The Struggle for Homeownership
With the cost of renting so high and earnings increasingly squeezed by inflation, putting any money aside for a house can feel impossible. This struggle is particularly poignant for many young people, as a 2026 study from Barclays found 34% of Gen Z who have managed to get on the ladder in recent months had support from the Bank of Mum and Dad. Among this generation, a further four in 10 (43%) say that relying on either inheritance or straight-up financial assistance is now completely essential.
How the Citizens Advance Works
The policy wouldn't automatically give everyone the right to withdraw their hard-earned cash. To qualify, they'd need to have been working for at least 10 years, with the National Insurance credits to back it up. So in reality, most recipients would be older Gen Z, millennials or upwards. The lump sum would be worth around £12,500, which is the current rate of the full state pension. If used in tandem, a couple could then gather a deposit worth £25,000, which the think tank says would almost match a 10% downpayment on the average home in the UK.
Origins and Inequality
The idea was first coined by Andrew Lewin, the Labour MP for Welwyn Hatfield, and is based on the idea of the 'Great Wealth Transfer,' which will take place as the current generation of young people inherit property from Baby Boomers. However, there's an inherent inequality within this: not everyone has grandparents with assets to pass down after their death. According to the think tank's research, this large-scale level of inheritance will see £5.5 trillion worth of wealth passed down to the younger generations, but a mere third of adults expect to benefit from this at all.
Public Support and Costs
Speaking to 2,000 25 to 40-year-olds as part of the study, the vast majority were in favour of the idea of early pension access (54%). Between 50% and 70% of people said they'd accept the advance, but this would depend on the value of the lump sum, plus any restrictions on how it might be spent. A further two-thirds believe the dream of property ownership is completely dead for their generation, while the so-called 'Bank of Mum and Dad' distributed close to £10 billion worth of deposits in 2024. In fact, more than half (52%) of first-time buyers relied on this source of income. The Citizens Advance could cost up to £1.3 billion in the first year, but this figure would depend on a few factors.

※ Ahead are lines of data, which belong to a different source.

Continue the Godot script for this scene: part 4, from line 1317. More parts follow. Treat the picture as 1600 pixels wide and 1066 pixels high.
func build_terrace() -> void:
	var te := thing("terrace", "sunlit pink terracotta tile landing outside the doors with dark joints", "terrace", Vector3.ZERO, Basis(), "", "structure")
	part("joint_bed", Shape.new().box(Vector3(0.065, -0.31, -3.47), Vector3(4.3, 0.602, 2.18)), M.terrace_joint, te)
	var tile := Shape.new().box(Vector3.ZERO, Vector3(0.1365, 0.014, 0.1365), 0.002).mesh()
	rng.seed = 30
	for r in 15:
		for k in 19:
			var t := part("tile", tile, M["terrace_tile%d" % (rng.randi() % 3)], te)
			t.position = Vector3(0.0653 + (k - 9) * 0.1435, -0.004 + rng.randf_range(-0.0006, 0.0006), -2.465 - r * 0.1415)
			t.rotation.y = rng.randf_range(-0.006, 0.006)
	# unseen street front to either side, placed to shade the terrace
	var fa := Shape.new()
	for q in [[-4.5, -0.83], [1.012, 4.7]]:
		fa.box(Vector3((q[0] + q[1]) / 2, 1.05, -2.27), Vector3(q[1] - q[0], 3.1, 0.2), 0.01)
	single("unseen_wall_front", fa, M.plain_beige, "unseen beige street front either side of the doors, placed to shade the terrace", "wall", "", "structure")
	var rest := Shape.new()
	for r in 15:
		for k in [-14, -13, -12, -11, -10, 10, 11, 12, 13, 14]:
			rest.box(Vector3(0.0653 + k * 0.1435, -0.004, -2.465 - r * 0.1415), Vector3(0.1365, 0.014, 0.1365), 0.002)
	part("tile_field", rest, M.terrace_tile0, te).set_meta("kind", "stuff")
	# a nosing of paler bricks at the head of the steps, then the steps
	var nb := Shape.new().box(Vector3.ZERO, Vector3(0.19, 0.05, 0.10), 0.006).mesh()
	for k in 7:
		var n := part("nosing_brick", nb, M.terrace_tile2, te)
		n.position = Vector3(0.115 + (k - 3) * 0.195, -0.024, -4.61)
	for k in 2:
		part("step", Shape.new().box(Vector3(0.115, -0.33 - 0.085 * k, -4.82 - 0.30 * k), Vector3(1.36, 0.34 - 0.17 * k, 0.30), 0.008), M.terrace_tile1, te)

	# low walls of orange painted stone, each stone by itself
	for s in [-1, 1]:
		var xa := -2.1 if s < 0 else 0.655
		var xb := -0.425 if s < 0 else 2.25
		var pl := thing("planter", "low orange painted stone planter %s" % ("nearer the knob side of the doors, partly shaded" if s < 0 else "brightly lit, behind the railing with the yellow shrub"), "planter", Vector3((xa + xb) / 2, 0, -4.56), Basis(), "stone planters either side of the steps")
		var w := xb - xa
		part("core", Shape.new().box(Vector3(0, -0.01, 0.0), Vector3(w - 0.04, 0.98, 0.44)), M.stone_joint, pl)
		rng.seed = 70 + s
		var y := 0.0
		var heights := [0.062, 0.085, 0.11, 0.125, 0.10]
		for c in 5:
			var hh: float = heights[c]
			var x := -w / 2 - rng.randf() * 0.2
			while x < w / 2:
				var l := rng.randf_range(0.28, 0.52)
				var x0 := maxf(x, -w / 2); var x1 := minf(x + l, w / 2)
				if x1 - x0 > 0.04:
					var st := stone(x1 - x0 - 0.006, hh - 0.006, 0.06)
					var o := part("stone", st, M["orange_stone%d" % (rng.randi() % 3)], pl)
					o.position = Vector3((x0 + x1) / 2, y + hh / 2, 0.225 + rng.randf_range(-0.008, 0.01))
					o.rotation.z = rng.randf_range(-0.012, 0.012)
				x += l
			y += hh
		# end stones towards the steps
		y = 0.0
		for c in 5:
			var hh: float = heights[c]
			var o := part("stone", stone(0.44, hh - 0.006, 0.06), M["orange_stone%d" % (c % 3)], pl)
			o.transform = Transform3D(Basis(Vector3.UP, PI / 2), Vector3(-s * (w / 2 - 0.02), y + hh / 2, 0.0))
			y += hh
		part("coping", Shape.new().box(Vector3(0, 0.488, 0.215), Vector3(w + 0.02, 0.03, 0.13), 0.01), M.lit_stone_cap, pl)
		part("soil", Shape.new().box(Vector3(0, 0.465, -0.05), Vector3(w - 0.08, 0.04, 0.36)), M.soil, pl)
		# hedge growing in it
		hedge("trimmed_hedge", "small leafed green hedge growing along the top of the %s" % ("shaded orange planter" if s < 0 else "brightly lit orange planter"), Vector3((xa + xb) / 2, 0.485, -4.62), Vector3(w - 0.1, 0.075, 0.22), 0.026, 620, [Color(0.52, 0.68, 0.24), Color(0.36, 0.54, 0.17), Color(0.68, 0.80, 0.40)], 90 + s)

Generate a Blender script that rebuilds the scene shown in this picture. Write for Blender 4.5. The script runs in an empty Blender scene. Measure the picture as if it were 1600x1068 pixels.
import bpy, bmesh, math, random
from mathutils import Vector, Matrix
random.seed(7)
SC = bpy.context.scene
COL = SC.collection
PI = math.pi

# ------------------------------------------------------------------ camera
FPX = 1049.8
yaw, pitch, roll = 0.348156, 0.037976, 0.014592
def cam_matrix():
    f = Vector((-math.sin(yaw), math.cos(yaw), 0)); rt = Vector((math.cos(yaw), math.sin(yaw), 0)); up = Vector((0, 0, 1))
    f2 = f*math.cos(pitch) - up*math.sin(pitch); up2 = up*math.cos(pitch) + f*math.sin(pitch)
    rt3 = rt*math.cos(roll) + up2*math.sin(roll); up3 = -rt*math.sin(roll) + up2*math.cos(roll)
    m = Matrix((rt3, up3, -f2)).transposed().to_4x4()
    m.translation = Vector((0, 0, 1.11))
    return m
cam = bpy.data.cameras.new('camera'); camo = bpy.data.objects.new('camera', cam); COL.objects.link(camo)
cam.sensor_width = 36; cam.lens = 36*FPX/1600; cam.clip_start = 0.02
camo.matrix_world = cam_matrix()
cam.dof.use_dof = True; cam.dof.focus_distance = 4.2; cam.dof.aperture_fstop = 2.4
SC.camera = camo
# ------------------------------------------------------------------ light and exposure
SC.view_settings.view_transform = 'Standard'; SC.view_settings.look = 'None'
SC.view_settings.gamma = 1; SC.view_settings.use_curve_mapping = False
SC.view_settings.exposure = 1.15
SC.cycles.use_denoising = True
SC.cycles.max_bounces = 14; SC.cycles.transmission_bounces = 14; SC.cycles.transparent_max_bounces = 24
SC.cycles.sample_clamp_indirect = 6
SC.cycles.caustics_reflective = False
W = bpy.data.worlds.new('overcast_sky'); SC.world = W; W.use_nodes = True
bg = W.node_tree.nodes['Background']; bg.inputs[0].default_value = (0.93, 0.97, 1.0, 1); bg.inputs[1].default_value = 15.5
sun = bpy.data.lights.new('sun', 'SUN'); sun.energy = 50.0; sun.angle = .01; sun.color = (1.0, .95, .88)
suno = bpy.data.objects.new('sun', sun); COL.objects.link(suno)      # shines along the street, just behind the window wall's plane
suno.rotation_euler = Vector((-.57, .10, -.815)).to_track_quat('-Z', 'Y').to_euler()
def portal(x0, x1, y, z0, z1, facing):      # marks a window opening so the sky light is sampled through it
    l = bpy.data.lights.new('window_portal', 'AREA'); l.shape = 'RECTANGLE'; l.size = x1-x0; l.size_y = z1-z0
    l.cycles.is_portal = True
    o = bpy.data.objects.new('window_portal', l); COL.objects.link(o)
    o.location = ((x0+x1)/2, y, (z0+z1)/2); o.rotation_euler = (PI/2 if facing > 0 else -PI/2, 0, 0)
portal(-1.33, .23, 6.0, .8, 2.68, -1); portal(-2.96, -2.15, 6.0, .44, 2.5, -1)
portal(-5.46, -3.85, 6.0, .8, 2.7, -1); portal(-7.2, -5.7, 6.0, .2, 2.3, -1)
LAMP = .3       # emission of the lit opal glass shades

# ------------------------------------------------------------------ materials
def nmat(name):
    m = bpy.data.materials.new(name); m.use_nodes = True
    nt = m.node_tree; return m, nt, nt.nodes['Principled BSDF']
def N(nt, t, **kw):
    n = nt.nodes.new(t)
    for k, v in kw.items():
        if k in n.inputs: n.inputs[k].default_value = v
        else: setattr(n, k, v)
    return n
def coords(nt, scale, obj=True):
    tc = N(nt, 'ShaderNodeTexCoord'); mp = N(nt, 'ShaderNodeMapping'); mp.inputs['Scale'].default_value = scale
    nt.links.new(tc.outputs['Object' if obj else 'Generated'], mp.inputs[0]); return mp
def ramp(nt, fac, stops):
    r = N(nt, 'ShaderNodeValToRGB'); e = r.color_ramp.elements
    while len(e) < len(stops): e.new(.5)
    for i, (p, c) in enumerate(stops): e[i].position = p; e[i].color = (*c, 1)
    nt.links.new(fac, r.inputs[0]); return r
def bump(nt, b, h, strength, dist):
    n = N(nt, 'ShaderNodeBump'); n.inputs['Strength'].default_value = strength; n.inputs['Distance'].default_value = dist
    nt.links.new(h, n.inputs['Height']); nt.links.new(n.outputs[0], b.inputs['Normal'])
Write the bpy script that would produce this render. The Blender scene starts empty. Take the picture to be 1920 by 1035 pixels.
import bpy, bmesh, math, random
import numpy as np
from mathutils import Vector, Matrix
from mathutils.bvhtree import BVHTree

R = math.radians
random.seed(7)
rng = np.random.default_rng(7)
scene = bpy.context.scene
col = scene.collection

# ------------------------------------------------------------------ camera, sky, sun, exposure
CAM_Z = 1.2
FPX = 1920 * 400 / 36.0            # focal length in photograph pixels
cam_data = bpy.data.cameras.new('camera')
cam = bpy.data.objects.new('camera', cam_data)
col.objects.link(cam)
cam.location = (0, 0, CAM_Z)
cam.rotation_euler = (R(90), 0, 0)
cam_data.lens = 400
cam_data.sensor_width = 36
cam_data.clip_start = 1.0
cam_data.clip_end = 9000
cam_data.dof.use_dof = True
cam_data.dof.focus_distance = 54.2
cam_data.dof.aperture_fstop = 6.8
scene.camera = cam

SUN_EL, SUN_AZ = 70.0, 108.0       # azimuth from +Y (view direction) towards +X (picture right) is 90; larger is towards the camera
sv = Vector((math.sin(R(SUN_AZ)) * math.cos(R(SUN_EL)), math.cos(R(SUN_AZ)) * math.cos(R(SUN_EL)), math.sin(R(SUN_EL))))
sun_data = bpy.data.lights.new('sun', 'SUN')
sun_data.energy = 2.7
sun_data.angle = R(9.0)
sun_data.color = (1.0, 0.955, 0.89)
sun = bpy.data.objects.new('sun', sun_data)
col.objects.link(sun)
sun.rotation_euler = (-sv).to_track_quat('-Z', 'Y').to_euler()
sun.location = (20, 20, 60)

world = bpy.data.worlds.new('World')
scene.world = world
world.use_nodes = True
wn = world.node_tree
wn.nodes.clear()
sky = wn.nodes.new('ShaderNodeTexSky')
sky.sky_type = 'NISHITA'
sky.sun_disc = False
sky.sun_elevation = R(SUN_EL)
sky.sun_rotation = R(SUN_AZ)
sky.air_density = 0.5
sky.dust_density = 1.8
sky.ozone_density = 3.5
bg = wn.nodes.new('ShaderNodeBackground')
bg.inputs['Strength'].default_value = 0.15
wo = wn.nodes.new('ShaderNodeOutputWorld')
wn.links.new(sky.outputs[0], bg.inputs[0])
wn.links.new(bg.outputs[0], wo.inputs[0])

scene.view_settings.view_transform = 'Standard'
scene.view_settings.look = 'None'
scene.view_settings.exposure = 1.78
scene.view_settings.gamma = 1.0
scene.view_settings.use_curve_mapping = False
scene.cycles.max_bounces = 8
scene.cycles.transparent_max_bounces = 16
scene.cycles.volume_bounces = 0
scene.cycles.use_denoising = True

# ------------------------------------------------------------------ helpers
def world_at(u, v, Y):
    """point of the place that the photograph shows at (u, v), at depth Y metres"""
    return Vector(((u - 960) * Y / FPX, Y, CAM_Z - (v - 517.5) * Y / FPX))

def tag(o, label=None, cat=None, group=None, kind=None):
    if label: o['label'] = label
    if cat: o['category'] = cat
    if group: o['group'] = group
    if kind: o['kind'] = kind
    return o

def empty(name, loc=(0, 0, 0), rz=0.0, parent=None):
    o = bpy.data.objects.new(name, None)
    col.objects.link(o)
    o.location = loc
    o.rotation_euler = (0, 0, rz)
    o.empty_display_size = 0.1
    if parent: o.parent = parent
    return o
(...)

Eligibility and International Examples
Some of the ideas floated around are that applicants might undergo a 'financial health' check to identify those in greatest need; that it might only go to those from lower-income backgrounds, or that, initially at least, it might only be given to those born in a certain year. There are real-world examples of similar policies elsewhere. In New Zealand, first-time buyers are able to use their KiwiSaver retirement savings towards a home. They just need to have been contributing towards it for at least three years, and they can withdraw their own savings, as well as any contributions made by an employer. Young people have been taking advantage of it, too, as between 2024 and 2025, 43,600 withdrew funds solely for this purpose.
Other Uses for the Lump Sum
On the other hand, a house deposit isn't the only thing the lump sum might be used for. Debt repayment is also an option, which 18% said they'd use the money to cover if the terms didn't stipulate it needed to be used to buy a first home.